Construction on the pavilion project is being done by skilled labor union volunteers through the USA’s Work Boots on the Ground (WBG) conservation program. “We’re proud to partner with B.A.S.S. and Alabama Power on this project, which will benefit Smith Lake anglers for years to come,” said Union Sportsmen’s Alliance Conservation Manager Robert Stroede. “Our union volunteers are passionate about the outdoors and conservation, and they enjoy sharing their time and trade skills giving back to their communities.”

Volunteers from the following unions and groups are currently donating their time and job skills to complete the project: Operating Engineers Local 312, Laborers Local 559, Carpenters Locals 318 and 1209, Millwrights Local 1192 and Iron Workers Local 92. The project is also supported by the Alabama AFL-CIO and the USA’s Alabama State Conservation Dinner. Volunteers from additional unions are also expected to participate, including the International Brotherhood of Electrical Workers (IBEW).

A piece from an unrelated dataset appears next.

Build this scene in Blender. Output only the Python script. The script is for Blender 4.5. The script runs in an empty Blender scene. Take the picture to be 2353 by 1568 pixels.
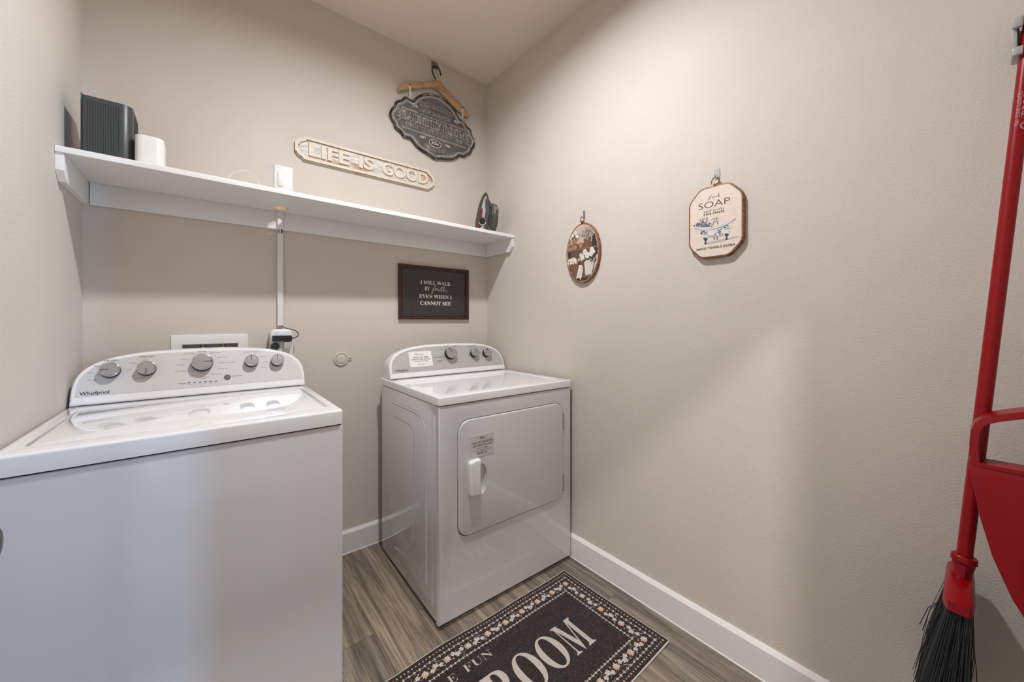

Union Sportsmen’s Alliance volunteers began construction of the new public pavilion at Smith Lake, Alabama.

Stroede estimates union volunteers will donate more than 1,000 hours of skilled labor valued at over $50,000 to complete the pavilion. In all, he expects the value of donated labor, materials and machinery to top $100,000.

Casey Shelton, business manager of IBEW System Council U-19, was thrilled to see union volunteers tackle the project. “As part of the Union Sportsmen’s Alliance and a high school fishing coach, I am proud to see this project underway and excited about the positive impact it will have on the fast-growing sport of high school fishing,” said Shelton.

“This is a great example of a diverse group of entities coming together to achieve one goal. We are proud to be a part of this project and continue our mission of accessibility to the natural resources of our great state,” added Chris Blankenship, commissioner of the Alabama Department of Conservation & Natural Resources.